# SHORT PROBLEM
Lines containing the string "scene" are to be counted; report only how many there are.

# DATA SEGMENT
--------------------------------

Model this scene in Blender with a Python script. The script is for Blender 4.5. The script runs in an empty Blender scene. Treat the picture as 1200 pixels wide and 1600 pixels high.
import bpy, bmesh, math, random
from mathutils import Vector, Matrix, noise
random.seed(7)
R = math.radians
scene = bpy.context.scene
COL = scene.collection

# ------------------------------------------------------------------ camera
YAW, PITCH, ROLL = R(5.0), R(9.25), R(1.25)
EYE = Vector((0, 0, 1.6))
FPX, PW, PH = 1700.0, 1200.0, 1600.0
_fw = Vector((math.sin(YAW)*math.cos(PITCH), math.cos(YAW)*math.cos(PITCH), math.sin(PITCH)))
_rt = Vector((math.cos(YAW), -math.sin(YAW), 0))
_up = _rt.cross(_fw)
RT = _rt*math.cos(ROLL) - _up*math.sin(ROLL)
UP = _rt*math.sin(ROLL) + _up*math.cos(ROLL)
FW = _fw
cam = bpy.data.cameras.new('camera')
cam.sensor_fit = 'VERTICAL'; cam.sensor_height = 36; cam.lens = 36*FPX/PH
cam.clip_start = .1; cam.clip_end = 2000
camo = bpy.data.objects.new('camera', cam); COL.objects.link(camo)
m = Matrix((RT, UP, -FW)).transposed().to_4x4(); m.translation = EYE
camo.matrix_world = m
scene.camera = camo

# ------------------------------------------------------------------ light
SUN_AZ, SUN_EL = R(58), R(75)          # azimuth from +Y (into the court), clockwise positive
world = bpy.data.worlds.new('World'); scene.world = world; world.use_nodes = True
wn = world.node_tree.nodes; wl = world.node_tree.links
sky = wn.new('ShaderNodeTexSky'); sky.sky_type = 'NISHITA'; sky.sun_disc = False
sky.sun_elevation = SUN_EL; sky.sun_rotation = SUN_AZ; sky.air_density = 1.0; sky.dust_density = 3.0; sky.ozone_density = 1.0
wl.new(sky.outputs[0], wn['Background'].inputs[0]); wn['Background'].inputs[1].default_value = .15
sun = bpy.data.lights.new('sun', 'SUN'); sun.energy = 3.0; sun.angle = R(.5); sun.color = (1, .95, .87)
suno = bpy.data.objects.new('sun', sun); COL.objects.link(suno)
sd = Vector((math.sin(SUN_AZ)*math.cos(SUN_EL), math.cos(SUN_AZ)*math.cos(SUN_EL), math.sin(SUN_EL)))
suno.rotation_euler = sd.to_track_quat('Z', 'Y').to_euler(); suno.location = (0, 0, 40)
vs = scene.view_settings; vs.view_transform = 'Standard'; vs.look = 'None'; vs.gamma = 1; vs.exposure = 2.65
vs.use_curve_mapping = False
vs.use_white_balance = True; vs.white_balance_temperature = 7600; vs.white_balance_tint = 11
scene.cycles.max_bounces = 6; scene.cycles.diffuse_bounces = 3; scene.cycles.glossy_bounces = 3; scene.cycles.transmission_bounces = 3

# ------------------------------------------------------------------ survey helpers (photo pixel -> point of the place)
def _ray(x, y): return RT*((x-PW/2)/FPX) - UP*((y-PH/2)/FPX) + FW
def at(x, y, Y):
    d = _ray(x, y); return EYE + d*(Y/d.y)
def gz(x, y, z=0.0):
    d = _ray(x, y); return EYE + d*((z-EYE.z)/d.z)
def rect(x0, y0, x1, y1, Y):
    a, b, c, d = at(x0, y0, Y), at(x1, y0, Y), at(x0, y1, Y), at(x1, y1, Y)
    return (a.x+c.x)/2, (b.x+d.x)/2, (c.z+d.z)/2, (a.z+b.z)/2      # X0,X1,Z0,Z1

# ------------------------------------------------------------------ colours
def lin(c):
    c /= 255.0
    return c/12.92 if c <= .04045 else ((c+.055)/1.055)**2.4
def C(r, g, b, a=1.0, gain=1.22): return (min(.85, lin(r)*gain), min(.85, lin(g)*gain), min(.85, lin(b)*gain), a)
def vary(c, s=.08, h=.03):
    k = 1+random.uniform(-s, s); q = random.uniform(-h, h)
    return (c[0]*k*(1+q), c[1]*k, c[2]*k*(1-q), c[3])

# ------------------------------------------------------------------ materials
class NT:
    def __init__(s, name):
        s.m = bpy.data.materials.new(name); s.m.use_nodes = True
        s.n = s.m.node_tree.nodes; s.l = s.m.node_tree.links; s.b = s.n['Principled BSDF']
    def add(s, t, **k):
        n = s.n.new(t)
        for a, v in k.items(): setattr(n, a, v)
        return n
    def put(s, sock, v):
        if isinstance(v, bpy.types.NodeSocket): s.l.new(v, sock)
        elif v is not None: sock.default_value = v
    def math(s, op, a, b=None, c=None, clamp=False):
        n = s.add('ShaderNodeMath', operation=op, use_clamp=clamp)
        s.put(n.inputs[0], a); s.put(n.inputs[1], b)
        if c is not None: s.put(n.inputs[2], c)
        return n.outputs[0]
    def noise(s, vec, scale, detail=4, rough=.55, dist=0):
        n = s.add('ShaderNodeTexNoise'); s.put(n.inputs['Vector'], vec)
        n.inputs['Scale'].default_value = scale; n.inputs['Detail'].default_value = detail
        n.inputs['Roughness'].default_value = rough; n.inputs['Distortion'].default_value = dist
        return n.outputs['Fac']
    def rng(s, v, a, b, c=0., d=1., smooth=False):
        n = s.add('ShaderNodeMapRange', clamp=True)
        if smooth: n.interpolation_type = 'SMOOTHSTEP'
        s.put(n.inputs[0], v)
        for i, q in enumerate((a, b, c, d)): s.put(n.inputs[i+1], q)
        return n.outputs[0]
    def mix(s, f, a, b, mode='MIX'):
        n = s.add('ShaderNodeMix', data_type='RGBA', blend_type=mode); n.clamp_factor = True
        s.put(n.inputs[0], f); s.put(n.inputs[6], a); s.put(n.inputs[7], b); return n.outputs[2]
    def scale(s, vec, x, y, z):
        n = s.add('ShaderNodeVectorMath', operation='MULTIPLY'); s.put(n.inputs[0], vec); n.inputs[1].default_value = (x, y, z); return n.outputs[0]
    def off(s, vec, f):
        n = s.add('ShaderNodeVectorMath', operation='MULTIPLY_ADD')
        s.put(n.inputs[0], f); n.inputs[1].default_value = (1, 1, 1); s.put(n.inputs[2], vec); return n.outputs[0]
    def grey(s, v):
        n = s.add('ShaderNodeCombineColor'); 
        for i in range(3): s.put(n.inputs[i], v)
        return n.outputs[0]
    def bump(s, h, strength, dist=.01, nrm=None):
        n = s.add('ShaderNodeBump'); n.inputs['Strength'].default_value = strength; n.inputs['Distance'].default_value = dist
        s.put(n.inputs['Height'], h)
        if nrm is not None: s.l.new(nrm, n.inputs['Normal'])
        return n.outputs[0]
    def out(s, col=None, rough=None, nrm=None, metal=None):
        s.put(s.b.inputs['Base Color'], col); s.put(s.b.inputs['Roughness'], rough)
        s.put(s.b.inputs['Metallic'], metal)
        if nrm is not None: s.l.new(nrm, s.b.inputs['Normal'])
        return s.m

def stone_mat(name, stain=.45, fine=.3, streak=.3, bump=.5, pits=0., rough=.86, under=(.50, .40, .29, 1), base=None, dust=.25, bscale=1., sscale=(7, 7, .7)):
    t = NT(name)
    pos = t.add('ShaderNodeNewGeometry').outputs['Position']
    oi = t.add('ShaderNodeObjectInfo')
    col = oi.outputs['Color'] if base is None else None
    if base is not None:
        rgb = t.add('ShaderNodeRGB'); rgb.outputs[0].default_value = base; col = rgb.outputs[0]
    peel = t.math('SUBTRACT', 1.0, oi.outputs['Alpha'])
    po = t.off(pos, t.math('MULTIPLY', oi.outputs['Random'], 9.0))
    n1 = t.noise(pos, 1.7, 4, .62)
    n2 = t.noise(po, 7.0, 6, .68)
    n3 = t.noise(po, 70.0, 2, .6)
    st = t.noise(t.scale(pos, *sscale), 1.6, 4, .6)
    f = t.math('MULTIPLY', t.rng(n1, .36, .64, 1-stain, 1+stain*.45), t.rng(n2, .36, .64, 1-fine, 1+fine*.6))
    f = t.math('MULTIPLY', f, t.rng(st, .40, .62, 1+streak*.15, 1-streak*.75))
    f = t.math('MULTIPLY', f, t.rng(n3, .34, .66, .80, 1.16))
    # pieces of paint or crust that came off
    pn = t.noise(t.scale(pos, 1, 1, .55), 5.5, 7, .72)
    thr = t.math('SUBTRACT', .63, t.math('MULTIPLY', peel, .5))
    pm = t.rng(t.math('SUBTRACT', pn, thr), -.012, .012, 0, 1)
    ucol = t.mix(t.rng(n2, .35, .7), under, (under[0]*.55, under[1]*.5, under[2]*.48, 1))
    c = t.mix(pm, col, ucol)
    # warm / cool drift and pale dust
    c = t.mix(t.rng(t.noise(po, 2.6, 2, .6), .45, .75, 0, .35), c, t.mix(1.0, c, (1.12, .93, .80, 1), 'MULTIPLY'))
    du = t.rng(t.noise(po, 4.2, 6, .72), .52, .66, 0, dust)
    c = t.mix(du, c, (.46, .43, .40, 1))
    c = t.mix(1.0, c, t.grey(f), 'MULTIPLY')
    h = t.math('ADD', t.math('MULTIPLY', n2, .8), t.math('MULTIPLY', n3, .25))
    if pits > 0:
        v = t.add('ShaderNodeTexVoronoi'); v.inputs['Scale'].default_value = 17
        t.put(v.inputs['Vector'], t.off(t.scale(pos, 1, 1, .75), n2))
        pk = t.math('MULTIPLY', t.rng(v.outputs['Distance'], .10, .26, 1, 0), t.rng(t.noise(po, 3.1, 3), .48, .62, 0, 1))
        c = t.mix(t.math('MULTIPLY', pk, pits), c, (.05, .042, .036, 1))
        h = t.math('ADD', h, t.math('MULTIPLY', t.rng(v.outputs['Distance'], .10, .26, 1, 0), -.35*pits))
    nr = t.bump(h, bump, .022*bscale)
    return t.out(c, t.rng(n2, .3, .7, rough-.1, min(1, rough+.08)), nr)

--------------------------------

# RESULT
7